=== Goal ===
Leave out the pictures and repeat exactly the lines between the one containing "Generate a Blender" and the one containing "SIDE_X = 3.3", inclusive.

▼

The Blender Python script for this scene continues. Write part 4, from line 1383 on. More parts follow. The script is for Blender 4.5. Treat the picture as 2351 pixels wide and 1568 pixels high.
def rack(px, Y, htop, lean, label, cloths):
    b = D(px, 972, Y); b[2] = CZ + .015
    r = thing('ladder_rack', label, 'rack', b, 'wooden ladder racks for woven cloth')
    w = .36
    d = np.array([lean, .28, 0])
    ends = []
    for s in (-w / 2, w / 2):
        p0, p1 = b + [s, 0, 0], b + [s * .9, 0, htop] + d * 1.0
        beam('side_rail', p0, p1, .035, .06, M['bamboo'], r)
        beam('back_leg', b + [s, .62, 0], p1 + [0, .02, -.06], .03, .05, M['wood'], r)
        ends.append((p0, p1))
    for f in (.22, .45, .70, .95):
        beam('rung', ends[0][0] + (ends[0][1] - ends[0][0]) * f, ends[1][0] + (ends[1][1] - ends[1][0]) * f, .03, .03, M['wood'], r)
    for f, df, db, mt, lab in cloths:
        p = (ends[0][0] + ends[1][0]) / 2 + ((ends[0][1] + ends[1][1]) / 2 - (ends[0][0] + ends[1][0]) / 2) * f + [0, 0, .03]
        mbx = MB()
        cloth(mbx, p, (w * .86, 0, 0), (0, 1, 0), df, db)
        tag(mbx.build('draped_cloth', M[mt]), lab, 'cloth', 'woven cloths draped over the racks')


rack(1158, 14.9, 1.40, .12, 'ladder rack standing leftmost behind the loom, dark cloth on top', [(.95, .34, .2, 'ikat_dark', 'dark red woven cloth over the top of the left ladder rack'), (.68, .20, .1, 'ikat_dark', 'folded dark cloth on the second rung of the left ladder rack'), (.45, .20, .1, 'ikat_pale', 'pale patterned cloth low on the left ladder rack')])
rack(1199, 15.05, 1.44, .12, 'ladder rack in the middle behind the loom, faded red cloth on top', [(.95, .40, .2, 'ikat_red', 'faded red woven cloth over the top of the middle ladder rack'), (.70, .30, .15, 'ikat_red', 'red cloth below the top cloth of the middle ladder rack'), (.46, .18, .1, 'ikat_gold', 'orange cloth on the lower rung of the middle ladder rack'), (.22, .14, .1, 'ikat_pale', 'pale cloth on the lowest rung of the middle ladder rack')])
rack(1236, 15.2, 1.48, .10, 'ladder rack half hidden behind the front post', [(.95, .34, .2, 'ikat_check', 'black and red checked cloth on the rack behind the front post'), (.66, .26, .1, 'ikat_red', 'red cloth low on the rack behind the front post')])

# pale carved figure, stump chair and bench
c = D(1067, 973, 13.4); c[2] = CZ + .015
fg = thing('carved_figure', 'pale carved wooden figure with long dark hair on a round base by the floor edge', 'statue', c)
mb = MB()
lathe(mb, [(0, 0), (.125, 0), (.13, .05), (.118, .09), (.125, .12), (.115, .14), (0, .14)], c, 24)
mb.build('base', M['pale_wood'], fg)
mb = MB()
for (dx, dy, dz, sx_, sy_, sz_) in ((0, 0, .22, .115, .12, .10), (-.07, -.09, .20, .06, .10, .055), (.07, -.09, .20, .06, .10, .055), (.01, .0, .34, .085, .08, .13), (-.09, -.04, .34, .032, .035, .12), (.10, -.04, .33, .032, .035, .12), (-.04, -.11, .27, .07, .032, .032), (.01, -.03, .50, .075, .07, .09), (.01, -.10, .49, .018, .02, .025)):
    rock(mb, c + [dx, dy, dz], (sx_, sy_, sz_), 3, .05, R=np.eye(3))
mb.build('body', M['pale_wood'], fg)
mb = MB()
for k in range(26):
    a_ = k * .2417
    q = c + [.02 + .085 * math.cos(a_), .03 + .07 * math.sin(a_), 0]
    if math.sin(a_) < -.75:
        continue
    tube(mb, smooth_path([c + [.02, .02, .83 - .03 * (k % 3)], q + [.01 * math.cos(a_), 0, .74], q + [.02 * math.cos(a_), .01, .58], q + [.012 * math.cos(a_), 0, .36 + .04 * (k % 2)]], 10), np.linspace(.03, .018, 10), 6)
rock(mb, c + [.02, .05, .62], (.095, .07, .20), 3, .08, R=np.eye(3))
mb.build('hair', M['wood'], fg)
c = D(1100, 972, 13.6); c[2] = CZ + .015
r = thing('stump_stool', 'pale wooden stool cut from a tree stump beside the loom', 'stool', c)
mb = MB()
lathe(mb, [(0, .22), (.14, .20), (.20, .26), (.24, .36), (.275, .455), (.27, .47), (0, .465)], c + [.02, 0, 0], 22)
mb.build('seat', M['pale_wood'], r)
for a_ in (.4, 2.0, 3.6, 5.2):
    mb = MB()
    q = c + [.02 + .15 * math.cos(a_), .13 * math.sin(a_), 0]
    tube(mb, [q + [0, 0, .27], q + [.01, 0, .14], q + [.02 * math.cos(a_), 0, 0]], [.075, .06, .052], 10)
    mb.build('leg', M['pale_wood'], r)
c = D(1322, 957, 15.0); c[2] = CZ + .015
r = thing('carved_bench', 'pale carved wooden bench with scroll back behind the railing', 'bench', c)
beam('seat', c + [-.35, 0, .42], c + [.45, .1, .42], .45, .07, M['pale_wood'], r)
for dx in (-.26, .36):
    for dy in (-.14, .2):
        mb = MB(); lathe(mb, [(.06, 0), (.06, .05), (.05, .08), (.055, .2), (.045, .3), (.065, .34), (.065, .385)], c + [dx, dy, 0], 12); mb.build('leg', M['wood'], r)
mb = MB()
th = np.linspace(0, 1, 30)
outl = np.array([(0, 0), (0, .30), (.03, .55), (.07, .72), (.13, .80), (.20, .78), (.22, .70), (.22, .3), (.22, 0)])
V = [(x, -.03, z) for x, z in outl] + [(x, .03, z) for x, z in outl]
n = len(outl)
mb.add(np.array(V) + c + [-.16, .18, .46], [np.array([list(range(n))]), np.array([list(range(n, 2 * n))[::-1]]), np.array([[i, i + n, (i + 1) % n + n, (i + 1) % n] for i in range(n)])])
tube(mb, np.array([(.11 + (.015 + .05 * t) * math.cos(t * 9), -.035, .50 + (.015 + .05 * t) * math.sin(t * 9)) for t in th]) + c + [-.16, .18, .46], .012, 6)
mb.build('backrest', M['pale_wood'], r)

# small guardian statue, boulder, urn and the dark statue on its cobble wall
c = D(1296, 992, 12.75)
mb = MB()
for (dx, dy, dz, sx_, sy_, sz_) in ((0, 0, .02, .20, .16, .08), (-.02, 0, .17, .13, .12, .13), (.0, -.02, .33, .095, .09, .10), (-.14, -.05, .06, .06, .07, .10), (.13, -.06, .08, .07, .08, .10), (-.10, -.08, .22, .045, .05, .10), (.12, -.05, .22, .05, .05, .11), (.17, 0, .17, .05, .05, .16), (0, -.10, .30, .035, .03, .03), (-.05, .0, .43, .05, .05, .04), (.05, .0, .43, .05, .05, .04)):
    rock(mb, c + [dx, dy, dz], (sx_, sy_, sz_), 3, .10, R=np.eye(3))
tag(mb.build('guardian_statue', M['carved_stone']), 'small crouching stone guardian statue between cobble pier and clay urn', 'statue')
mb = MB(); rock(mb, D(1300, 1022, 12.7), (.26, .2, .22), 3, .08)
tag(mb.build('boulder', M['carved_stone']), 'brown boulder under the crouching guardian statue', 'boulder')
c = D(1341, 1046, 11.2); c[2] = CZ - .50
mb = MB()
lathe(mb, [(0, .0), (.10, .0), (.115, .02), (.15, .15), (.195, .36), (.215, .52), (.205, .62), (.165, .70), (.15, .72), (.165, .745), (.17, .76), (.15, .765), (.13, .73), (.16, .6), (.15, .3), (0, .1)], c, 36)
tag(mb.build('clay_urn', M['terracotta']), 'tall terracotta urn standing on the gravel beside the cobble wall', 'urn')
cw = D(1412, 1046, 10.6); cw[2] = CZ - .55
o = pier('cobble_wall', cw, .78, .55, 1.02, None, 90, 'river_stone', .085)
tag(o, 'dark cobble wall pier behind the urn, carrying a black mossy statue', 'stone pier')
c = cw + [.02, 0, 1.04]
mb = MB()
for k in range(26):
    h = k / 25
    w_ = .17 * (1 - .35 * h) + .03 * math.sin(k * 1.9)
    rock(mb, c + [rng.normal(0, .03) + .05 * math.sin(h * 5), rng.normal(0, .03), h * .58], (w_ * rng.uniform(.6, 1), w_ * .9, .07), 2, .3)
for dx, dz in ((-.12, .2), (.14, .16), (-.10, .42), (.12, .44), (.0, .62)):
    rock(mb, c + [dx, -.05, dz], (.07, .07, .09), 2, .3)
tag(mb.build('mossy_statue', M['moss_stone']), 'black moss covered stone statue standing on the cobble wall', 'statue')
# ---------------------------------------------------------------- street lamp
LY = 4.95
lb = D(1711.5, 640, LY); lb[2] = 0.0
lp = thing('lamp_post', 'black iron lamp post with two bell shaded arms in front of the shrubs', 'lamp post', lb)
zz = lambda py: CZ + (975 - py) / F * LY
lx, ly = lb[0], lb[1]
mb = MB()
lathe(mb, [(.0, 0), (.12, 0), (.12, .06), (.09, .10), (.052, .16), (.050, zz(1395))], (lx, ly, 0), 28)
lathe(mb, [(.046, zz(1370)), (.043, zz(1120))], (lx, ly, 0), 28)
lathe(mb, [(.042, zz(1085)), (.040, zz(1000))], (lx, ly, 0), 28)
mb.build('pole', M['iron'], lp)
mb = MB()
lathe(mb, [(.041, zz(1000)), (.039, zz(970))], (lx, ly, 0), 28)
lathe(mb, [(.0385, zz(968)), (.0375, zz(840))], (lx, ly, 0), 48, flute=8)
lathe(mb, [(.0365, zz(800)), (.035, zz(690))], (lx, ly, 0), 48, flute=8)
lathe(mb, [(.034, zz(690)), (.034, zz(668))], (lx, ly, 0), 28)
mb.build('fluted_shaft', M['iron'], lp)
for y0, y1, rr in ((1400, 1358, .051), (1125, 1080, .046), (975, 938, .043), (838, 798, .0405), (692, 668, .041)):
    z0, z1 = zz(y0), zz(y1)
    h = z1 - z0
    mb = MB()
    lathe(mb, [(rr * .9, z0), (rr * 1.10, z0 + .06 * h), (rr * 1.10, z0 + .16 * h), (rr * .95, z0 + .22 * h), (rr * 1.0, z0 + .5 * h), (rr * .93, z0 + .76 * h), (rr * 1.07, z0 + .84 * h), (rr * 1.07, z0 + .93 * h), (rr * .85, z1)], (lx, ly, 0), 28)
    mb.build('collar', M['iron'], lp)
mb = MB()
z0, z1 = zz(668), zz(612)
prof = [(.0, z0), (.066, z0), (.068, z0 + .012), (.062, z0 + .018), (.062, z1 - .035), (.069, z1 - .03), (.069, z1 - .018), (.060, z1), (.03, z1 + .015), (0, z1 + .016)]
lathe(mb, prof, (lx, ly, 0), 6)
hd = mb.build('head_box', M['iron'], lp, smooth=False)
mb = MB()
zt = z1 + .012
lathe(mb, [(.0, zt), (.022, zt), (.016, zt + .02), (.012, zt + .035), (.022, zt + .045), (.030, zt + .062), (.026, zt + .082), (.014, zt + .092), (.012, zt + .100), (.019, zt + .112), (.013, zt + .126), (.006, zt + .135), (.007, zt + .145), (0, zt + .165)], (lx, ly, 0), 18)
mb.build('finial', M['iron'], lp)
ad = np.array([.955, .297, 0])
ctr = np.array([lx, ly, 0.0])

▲
▼

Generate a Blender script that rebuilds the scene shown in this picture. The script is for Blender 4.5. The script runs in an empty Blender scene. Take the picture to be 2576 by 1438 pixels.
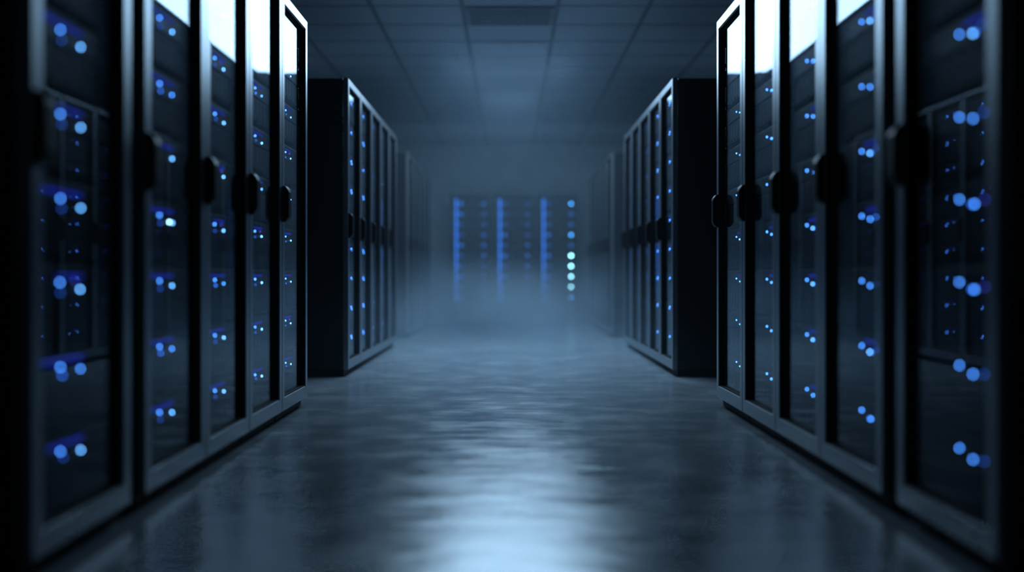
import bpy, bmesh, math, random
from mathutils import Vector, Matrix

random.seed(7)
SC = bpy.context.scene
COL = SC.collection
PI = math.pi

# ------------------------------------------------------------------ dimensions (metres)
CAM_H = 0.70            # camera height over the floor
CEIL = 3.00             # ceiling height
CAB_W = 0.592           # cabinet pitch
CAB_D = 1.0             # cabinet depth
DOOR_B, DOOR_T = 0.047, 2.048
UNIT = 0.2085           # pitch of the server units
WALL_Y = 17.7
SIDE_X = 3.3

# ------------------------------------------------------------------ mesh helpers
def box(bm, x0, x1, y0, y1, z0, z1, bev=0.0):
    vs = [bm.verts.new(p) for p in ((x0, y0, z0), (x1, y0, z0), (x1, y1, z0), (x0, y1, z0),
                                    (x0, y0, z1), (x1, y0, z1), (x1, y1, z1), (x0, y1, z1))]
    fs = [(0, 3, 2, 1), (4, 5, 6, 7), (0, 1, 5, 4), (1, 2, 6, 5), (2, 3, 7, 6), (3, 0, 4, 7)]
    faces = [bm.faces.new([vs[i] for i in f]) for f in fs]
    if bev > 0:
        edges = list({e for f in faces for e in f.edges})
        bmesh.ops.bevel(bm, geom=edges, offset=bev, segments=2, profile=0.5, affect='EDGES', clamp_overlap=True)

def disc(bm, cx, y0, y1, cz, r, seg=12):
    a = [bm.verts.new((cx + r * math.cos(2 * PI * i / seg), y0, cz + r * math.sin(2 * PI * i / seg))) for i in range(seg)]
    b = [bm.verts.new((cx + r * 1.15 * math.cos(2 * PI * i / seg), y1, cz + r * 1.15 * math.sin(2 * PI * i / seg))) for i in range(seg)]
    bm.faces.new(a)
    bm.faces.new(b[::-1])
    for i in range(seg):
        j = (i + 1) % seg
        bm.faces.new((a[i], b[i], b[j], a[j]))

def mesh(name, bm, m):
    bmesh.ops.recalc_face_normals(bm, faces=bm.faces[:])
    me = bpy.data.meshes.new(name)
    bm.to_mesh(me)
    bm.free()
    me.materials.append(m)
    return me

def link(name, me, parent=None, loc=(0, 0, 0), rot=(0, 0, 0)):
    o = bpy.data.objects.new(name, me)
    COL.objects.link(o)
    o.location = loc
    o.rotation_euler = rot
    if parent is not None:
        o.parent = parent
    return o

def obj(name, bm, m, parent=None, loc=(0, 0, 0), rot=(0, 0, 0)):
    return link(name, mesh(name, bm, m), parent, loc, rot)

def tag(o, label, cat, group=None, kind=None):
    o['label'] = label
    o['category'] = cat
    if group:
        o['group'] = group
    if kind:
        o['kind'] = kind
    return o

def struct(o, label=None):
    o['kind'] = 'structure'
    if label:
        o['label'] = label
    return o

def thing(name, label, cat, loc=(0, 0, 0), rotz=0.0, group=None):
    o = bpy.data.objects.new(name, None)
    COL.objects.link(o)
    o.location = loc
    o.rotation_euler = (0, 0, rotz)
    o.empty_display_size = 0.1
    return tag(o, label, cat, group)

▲

=== Exercise result ===
Generate a Blender script that rebuilds the scene shown in this picture. The script is for Blender 4.5. The script runs in an empty Blender scene. Take the picture to be 2576 by 1438 pixels.
import bpy, bmesh, math, random
from mathutils import Vector, Matrix

random.seed(7)
SC = bpy.context.scene
COL = SC.collection
PI = math.pi

# ------------------------------------------------------------------ dimensions (metres)
CAM_H = 0.70            # camera height over the floor
CEIL = 3.00             # ceiling height
CAB_W = 0.592           # cabinet pitch
CAB_D = 1.0             # cabinet depth
DOOR_B, DOOR_T = 0.047, 2.048
UNIT = 0.2085           # pitch of the server units
WALL_Y = 17.7
SIDE_X = 3.3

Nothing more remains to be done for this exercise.